WRITTEN REQUEST
Starting at the line with "The Blender scene" and stopping at the line with "PI = math.pi", repeat each line exactly. Include both and omit the rest.

STORED DATA
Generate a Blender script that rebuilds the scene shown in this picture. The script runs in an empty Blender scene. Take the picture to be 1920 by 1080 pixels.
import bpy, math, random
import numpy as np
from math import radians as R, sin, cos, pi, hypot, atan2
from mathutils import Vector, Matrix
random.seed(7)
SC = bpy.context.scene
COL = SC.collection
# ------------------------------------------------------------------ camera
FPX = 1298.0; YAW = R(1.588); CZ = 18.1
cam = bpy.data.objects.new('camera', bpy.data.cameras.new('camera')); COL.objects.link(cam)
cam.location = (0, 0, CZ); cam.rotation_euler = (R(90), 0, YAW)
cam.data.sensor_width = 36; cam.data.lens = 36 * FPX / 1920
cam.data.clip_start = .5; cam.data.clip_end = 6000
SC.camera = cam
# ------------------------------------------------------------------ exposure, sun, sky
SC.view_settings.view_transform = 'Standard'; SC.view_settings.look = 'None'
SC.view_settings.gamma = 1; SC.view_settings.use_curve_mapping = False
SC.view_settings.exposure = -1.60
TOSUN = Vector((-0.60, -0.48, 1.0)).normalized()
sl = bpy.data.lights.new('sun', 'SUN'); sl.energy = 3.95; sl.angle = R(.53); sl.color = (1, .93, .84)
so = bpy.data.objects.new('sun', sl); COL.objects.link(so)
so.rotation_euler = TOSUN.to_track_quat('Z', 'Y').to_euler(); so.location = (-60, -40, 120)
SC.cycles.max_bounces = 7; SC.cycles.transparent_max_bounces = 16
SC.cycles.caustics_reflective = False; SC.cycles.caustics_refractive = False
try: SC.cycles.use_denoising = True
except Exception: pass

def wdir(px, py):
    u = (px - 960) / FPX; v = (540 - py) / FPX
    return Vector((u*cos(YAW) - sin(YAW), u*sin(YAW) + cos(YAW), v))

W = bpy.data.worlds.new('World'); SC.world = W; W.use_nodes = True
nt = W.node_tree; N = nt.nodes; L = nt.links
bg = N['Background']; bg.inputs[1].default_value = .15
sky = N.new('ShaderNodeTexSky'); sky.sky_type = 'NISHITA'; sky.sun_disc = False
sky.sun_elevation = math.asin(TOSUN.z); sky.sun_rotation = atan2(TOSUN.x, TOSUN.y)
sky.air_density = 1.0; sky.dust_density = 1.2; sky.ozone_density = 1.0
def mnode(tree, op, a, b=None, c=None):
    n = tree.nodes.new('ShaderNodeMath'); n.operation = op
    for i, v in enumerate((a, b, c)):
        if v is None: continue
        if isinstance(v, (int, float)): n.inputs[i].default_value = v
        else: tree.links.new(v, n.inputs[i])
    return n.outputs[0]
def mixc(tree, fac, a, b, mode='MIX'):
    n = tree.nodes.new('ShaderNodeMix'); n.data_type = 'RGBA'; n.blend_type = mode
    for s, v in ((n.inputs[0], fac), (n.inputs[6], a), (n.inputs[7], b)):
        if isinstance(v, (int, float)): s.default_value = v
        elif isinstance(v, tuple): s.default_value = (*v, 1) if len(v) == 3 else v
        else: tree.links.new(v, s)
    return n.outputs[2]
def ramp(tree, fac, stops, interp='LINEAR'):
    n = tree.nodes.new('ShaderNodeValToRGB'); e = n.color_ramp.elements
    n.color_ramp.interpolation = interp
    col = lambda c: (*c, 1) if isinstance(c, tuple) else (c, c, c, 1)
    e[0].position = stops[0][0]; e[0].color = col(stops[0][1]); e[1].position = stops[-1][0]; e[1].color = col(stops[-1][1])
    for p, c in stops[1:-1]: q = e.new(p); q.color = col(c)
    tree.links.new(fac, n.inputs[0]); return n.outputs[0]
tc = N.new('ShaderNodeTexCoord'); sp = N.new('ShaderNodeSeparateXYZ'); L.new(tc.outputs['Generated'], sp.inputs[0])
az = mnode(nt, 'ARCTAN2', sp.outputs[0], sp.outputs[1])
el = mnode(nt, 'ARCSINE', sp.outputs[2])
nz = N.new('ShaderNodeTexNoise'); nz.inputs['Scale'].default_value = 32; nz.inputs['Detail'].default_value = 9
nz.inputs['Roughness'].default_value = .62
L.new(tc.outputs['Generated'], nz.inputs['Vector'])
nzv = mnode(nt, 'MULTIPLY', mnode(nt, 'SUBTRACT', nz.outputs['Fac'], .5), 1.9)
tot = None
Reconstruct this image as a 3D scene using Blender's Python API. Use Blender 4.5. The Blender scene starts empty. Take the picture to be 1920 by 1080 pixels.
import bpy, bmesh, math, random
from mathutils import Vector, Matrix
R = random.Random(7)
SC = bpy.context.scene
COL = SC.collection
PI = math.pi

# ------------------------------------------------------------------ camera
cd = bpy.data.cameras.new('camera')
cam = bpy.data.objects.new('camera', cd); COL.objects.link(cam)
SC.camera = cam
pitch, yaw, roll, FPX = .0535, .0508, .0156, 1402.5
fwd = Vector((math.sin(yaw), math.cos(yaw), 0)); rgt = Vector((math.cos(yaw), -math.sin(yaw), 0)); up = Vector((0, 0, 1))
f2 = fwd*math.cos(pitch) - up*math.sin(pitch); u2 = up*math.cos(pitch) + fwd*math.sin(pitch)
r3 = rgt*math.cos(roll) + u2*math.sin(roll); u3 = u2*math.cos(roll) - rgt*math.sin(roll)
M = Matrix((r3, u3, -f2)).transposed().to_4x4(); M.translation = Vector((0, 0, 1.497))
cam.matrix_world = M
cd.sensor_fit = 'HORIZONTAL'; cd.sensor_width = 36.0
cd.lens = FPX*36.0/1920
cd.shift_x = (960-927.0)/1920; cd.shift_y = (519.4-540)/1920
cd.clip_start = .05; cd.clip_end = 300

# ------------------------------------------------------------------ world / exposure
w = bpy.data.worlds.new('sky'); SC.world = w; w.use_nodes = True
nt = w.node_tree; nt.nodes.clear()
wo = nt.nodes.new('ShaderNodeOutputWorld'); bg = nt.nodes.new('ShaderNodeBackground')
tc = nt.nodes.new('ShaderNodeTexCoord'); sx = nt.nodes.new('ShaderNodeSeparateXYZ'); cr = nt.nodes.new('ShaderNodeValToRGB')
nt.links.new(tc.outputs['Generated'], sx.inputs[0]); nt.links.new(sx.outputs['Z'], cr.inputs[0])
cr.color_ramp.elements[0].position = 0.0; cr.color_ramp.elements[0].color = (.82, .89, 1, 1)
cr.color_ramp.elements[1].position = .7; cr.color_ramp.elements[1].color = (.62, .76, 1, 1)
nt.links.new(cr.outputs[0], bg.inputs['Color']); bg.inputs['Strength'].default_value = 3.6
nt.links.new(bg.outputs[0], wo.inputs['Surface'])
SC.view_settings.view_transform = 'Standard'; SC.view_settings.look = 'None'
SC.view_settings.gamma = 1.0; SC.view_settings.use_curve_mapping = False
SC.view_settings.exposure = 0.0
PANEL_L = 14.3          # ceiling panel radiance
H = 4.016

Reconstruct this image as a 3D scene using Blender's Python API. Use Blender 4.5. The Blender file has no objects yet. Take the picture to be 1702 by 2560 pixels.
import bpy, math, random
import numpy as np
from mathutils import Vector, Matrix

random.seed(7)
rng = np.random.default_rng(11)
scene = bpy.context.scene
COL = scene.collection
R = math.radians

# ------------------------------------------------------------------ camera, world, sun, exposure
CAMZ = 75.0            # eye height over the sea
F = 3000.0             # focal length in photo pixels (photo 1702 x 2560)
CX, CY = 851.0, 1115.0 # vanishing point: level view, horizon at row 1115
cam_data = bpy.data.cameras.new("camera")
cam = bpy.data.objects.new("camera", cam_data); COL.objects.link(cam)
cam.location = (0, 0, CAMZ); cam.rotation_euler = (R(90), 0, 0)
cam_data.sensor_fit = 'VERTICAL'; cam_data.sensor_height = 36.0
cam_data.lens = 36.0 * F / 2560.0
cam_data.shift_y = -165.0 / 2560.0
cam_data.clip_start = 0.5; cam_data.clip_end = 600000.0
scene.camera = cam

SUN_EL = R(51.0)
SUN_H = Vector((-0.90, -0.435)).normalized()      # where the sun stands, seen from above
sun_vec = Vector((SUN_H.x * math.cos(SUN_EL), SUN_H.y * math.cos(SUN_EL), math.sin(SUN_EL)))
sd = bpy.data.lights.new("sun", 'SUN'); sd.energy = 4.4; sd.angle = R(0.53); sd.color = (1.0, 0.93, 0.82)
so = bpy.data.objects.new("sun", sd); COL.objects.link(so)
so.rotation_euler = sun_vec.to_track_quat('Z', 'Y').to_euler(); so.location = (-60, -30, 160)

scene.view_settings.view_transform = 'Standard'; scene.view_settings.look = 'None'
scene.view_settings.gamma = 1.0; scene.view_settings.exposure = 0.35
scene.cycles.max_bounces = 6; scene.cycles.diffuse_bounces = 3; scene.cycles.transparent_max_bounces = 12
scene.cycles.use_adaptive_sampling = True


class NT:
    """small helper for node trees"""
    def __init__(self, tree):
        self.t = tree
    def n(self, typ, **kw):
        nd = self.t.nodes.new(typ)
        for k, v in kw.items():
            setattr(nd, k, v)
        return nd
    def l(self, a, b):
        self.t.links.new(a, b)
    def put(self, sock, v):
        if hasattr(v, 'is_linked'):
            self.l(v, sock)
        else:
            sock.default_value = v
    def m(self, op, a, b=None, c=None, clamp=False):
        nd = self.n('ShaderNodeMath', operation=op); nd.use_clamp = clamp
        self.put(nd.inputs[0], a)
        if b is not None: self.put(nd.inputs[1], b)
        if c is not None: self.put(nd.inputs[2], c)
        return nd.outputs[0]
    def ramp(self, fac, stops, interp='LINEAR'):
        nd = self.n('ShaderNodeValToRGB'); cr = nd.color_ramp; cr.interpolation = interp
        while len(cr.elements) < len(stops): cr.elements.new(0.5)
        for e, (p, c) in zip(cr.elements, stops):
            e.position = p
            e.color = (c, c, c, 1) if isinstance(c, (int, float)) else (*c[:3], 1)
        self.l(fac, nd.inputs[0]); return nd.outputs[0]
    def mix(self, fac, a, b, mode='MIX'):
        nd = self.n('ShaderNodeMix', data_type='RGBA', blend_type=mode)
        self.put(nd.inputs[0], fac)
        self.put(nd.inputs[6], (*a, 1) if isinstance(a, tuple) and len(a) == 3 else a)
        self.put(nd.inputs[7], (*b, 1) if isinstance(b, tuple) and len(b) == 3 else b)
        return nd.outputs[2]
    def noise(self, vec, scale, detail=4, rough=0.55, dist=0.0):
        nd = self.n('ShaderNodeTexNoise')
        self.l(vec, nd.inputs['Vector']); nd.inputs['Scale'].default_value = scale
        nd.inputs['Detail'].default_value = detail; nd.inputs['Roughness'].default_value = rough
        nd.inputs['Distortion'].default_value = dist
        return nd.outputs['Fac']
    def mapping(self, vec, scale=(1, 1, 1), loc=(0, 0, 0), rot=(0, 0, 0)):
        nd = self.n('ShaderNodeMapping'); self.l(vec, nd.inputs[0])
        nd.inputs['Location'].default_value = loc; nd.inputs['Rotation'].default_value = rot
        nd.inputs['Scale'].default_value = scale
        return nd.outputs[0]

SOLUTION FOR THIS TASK
Reconstruct this image as a 3D scene using Blender's Python API. Use Blender 4.5. The Blender scene starts empty. Take the picture to be 1920 by 1080 pixels.
import bpy, bmesh, math, random
from mathutils import Vector, Matrix
R = random.Random(7)
SC = bpy.context.scene
COL = SC.collection
PI = math.pi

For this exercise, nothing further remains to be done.